Inspiration comes from many places: sometimes I will overhear a snippet of conversation which can be turned into something useful; other times I might remember a childhood incident which can be worked in to a story. Certain sounds and smells can generate creativity, and ideas can come from the most unlikely sources. A wrong number recently supplied me with the name of a character, when the caller asked for Mr Clifford. 

I have a little black cat called Pepe who keeps me company as I write. Together we sit at the window looking out across the Sound of Barra towards South Uist and the mountains of Skye beyond, listening to the wind and the sea and the weather. 

I love writing, and only wish that I had started earlier in my life. The moment I completed my first novel was the most wonderful feeling, and I can think of no better incentive than that to continue. 

Mòrag Anna NicNèill

’S ann à baile beag Horgaboist anns Na Hearadh a tha Mòrag Anna NicNèill, ged a tha i air a bhith a’ fuireach agus ag obair ann am Barraigh airson còrr is fichead bliadhna. An dèidh dhi an sgoil fhàgail, chaidh i gu ruige Oilthigh Ghlaschu agus an uair sin gu Colaiste Chnoc Iòrdain. Cheumnaich i ann an 1990 agus tha i air a bhith a’ teagasg Gàidhlig aig ìre àrd-sgoile bhon uair sin.

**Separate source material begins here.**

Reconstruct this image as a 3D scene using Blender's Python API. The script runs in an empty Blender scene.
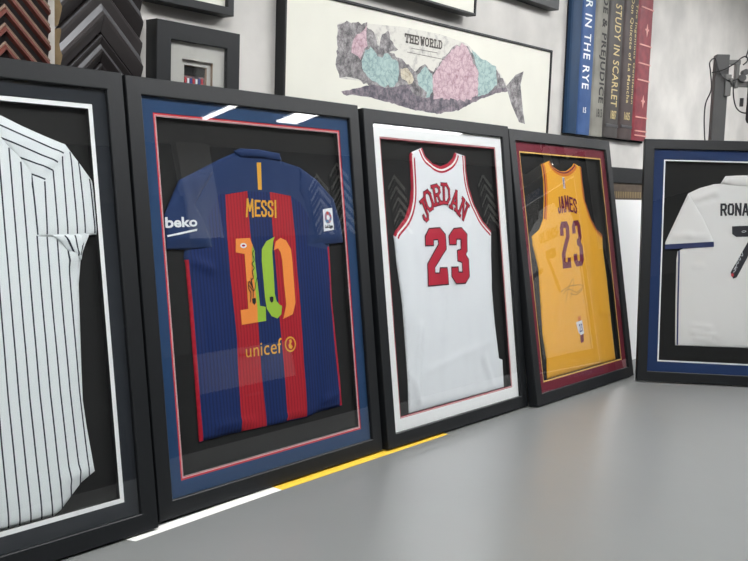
import bpy, bmesh, math, random
from mathutils import Vector, Matrix, noise
from mathutils.geometry import delaunay_2d_cdt, intersect_point_line
random.seed(7)
SC = bpy.context.scene
COL = SC.collection

# camera and frame poses recovered from the picture
CAMP = [0.0, -1.78568, 0.76599]
CAMR = [[0.645016, -0.7636, 0.029471], [0.060783, 0.089711, 0.994111], [0.761748, 0.639427, -0.104279]]
CAMF = 909.464
FR = [[0.3903, -0.18135, -0.00761, 0.14121, 0.80016, 1.00489], [1.20935, -0.16549, 0.0093, 0.13224, 0.79254, 1.00248], [2.01545, -0.16825, -0.00179, 0.1359, 0.78499, 0.99693], [2.80896, -0.204, 0.00218, 0.17342, 0.80406, 0.99628], [3.51818, -0.25687, -0.97806, 0.13592, 0.8, 0.99936]]   # x, y, yaw, lean, width, height of the five frames
LAMP = 12.0
EXPO = 0.52
LAMPS = [(-1.4, -1.15), (0.6, -1.15), (2.6, -1.15), (4.6, -1.15), (6.0, -2.45), (7.6, -1.6)]  # fifth panel is added to brighten the samples on the opposite wall
# outlines in frame-local metres
D = {
 'j2_outline': [(0.3418,0.8524),(0.2761,0.8281),(0.189,0.7913),(0.149,0.7749),(0.1689,0.7168),(0.1496,0.6154),(0.1443,0.5928),(0.1476,0.575),(0.1492,0.4895),(0.1494,0.3857),(0.149,0.226),(0.148,0.1502),(0.1622,0.1514),(0.2798,0.1514),(0.3593,0.1484),(0.5131,0.1451),(0.5534,0.1516),(0.6562,0.1526),(0.6564,0.2236),(0.6523,0.3089),(0.6469,0.4505),(0.6504,0.551),(0.6518,0.6024),(0.645,0.7298),(0.6213,0.7849),(0.5588,0.8173),(0.4866,0.8326),(0.4794,0.8516),(0.345,0.8584)],
 'j2_lsleeve': [(0.1857,0.7907),(0.1458,0.7744),(0.1275,0.7464),(0.0946,0.6914),(0.0932,0.612),(0.1585,0.6087),(0.2311,0.6124),(0.208,0.683),(0.185,0.7165),(0.2485,0.7953)],
 'j2_rsleeve': [(0.5546,0.8167),(0.617,0.7844),(0.6799,0.7333),(0.7039,0.6589),(0.7092,0.6097),(0.6272,0.6046),(0.5555,0.6053),(0.5711,0.678),(0.5443,0.7557)],
 'j2_panel': [(0.2605,0.7409),(0.2836,0.7436),(0.3514,0.7507),(0.435,0.7488),(0.5108,0.7391),(0.5456,0.7221),(0.5753,0.6783),(0.5597,0.6054),(0.6505,0.5902),(0.6504,0.551),(0.6469,0.4505),(0.6523,0.3089),(0.6564,0.2236),(0.6562,0.1526),(0.5534,0.1516),(0.5131,0.1451),(0.3593,0.1484),(0.2798,0.1514),(0.1622,0.1514),(0.1469,0.1504),(0.149,0.226),(0.1494,0.3857),(0.1492,0.4895),(0.1476,0.575),(0.1597,0.6078),(0.2339,0.6125),(0.2178,0.681),(0.2332,0.7013)],
 'j2_red1': [(0.2821,0.7409),(0.2783,0.6336),(0.2779,0.5415),(0.2799,0.4857),(0.2843,0.3779),(0.2815,0.3171),(0.2798,0.1514),(0.3653,0.1491),(0.3597,0.3066),(0.3608,0.4125),(0.3604,0.5751),(0.357,0.644),(0.3569,0.7508)],
 'j2_red2': [(0.4351,0.7493),(0.4359,0.6423),(0.4377,0.5716),(0.4369,0.41),(0.4386,0.2961),(0.4377,0.1498),(0.5134,0.1478),(0.5127,0.2862),(0.5173,0.4423),(0.5145,0.5682),(0.5173,0.6271),(0.5109,0.7396)],
 'j2_collar': [(0.3219,0.8512),(0.345,0.8584),(0.4047,0.8585),(0.4794,0.8516),(0.4866,0.8326),(0.4166,0.8371),(0.3408,0.8365)],
 'j2_gold': [(0.3968,0.8247),(0.4119,0.8253),(0.4075,0.7549),(0.3942,0.7547)],
 'j2_one': [(0.3043,0.6308),(0.353,0.6315),(0.3661,0.5984),(0.3648,0.5749),(0.3697,0.4572),(0.3896,0.4531),(0.3873,0.4171),(0.3018,0.415),(0.3011,0.4521),(0.3282,0.4526),(0.3292,0.5765),(0.3299,0.5916),(0.301,0.5968)],
 'j2_oneG': [(0.3577,0.613),(0.3661,0.5984),(0.3648,0.5749),(0.3697,0.4572),(0.3896,0.4531),(0.3873,0.4171),(0.3579,0.4171),(0.3599,0.4499),(0.3542,0.5754)],
 'j2_zeroG': [(0.4403,0.6325),(0.4105,0.6216),(0.3926,0.6015),(0.3897,0.5727),(0.3901,0.4773),(0.3938,0.4478),(0.4084,0.4273),(0.4277,0.4195),(0.4422,0.429),(0.447,0.4504),(0.4383,0.455),(0.4288,0.465),(0.4243,0.4844),(0.4272,0.5721),(0.4275,0.5919),(0.4334,0.6209)],
 'j2_zeroO': [(0.4338,0.5974),(0.4422,0.6194),(0.4607,0.6289),(0.4806,0.6217),(0.4961,0.5978),(0.4985,0.5636),(0.4968,0.4542),(0.4833,0.4252),(0.4478,0.4163),(0.4619,0.452),(0.4616,0.4816),(0.4605,0.5706),(0.4568,0.5908),(0.4492,0.6021)],
 'j2_messi': [(0.3508,0.7293),(0.3465,0.6866),(0.453,0.7258),(0.4499,0.6837)],
 'j2_unicef': [(0.3102,0.3562),(0.3091,0.3318),(0.4357,0.3658),(0.4332,0.3283)],
 'j2_beko': [(0.0923,0.6865),(0.0917,0.6607),(0.1801,0.6858),(0.1805,0.6627),(0.095,0.6443),(0.0959,0.6403),(0.1793,0.6576),(0.1788,0.6525)],
 'j2_patch': [(0.6236,0.703),(0.6651,0.7077),(0.6671,0.646),(0.6251,0.6421)],
 'j3_outline': [(0.2445,0.8828),(0.3001,0.8991),(0.3138,0.8733),(0.3496,0.8518),(0.392,0.8429),(0.4381,0.8551),(0.4677,0.8747),(0.4791,0.8922),(0.5386,0.8831),(0.5371,0.8345),(0.5445,0.7807),(0.5705,0.7212),(0.6124,0.6663),(0.6625,0.6281),(0.6516,0.5448),(0.6457,0.4617),(0.6416,0.4295),(0.644,0.3106),(0.6547,0.1854),(0.6758,0.1777),(0.6721,0.0813),(0.1375,0.0896),(0.1446,0.1844),(0.1453,0.3325),(0.1447,0.4128),(0.14,0.4723),(0.1325,0.541),(0.1292,0.6116),(0.1269,0.6248),(0.1405,0.6414),(0.1877,0.6756),(0.217,0.7201),(0.2311,0.77),(0.2342,0.83),(0.2355,0.8749)],
 'j3_two': [(0.2988,0.6453),(0.3591,0.6469),(0.3869,0.623),(0.3852,0.5736),(0.3172,0.5171),(0.3171,0.5028),(0.3368,0.5017),(0.3415,0.5185),(0.3798,0.5166),(0.3797,0.4583),(0.2695,0.4598),(0.2732,0.532),(0.342,0.5931),(0.3408,0.6045),(0.321,0.604),(0.3188,0.5861),(0.2707,0.5867),(0.2731,0.6204)],
 'j3_three': [(0.4342,0.643),(0.4803,0.6449),(0.5099,0.6203),(0.5074,0.564),(0.4967,0.5536),(0.5115,0.5369),(0.5078,0.478),(0.4795,0.4556),(0.4245,0.4575),(0.3981,0.4843),(0.4022,0.517),(0.4437,0.516),(0.4434,0.4991),(0.4617,0.4982),(0.4633,0.5257),(0.4384,0.5321),(0.4414,0.57),(0.4638,0.5735),(0.4657,0.6027),(0.4474,0.6032),(0.4432,0.5848),(0.4001,0.5861),(0.3995,0.6175)],
 'j3_name': [(0.2844,0.7001),(0.3093,0.7316),(0.3542,0.7489),(0.4032,0.7546),(0.4526,0.7325),(0.4972,0.705),(0.4074,0.7886),(0.3987,0.7181),(0.3793,0.7544),(0.4301,0.755)],
 'j4_outline': [(0.2503,0.8803),(0.3133,0.8955),(0.3346,0.8736),(0.3857,0.8584),(0.4415,0.8594),(0.4945,0.8791),(0.5141,0.8932),(0.5696,0.8793),(0.5686,0.8218),(0.5729,0.7419),(0.6082,0.6696),(0.6505,0.6246),(0.6953,0.6016),(0.6858,0.5464),(0.6943,0.4149),(0.6929,0.2923),(0.6933,0.1777),(0.6958,0.0875),(0.1286,0.0959),(0.1395,0.1498),(0.1307,0.2459),(0.1436,0.4118),(0.1513,0.4842),(0.1384,0.5357),(0.1261,0.5797),(0.1277,0.6087),(0.1872,0.633),(0.2248,0.6731),(0.2448,0.7474),(0.2559,0.8222),(0.2534,0.867)],
 'j4_two': [(0.3288,0.6591),(0.4136,0.662),(0.3898,0.478),(0.3221,0.479)],
 'j5_sleeve': [(0.1856,0.7802),(0.145,0.6825),(0.1002,0.5745),(0.1011,0.548),(0.293,0.565),(0.2923,0.5881),(0.2479,0.6793),(0.2073,0.7443)],
 'wh_outline': [(1.951,1.217),(1.968,1.227),(2.079,1.24),(2.256,1.256),(2.442,1.261),(2.6,1.252),(2.686,1.214),(2.788,1.196),(2.87,1.142),(2.889,1.158),(2.921,1.183),(2.975,1.201),(2.958,1.151),(2.961,1.103),(2.988,1.053),(3.005,1.011),(2.963,1.015),(2.903,1.075),(2.872,1.118),(2.807,1.109),(2.684,1.07),(2.568,1.027),(2.446,1.006),(2.319,1.007),(2.2,1.021),(2.08,1.028),(1.988,1.025),(1.979,1.033),(2.123,1.061),(2.051,1.071),(1.974,1.069),(1.956,1.094)],
 'wh_teal1': [(2.078,1.157),(2.104,1.177),(2.138,1.153),(2.183,1.167),(2.233,1.144),(2.24,1.103),(2.217,1.071),(2.16,1.065),(2.077,1.091),(2.063,1.112)],
 'wh_teal2': [(2.334,1.119),(2.373,1.148),(2.412,1.128),(2.42,1.072),(2.39,1.051),(2.341,1.077)],
 'wh_tan': [(2.243,1.127),(2.282,1.132),(2.319,1.105),(2.3,1.079),(2.254,1.098)],
 'wh_fin': [(2.29,1.084),(2.325,1.094),(2.389,1.069),(2.385,1.05),(2.338,1.052),(2.311,1.062)],
 'wh_pink': [(2.417,1.121),(2.468,1.184),(2.532,1.23),(2.593,1.251),(2.632,1.204),(2.677,1.169),(2.683,1.09),(2.601,1.062),(2.422,1.053)],
 'wh_pink2': [(2.02,1.186),(2.079,1.234),(2.082,1.177),(2.057,1.134),(2.013,1.151)],
 'wh_teal3': [(2.63,1.236),(2.686,1.214),(2.788,1.196),(2.799,1.135),(2.744,1.099),(2.683,1.083),(2.677,1.163)],
 'wh_head': [(1.951,1.217),(1.968,1.227),(2.079,1.24),(2.076,1.205),(2.012,1.168),(2.023,1.124),(2.058,1.106),(2.077,1.08),(1.974,1.069),(1.956,1.094)],
 'wh_belly': [(1.979,1.033),(2.123,1.067),(2.189,1.062),(2.285,1.084),(2.454,1.056),(2.565,1.079),(2.683,1.083),(2.806,1.122),(2.871,1.132),(2.873,1.118),(2.807,1.108),(2.684,1.07),(2.568,1.027),(2.446,1.005),(2.435,1.007),(2.32,1.007),(2.2,1.021),(2.08,1.028),(1.988,1.025)],
 'wh_top': [(2.153,1.216),(2.18,1.231),(2.211,1.194),(2.23,1.185),(2.174,1.166),(2.137,1.173)],
 'wh_tail': [(2.889,1.158),(2.921,1.183),(2.975,1.202),(2.958,1.151),(2.988,1.053),(3.006,1.011),(2.963,1.015),(2.903,1.075),(2.873,1.118),(2.858,1.134)],
}
TZ = -0.006      # table top height (frames stand with their back bottom edge on it)
FLOOR = -0.9
CEIL = 2.05
WY = 0.05        # the hanging wall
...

An‑diugh tha i a’ fuireach ann an Eòlaigearraidh còmhla ris an duine aice, Iain, agus cat beag dubh air a bheil Pepe. Na h‑ùine fhèin bidh i a’ leughadh tòrr,

a’ peantadh is a’ sgrìobhadh.  


Morag Ann MacNeil hails from the little village of Horgabost on the Isle of Harris, although she has lived and worked in Barra for more than twenty years. After leaving school, she attended Glasgow University and then Jordanhill College of Education, graduating in 1990. 

She has been a Gaelic secondary school teacher ever since and lives in Eoligarry with her husband, Iain, and a little black cat called Pepe. In her free time she enjoys reading, painting and writing.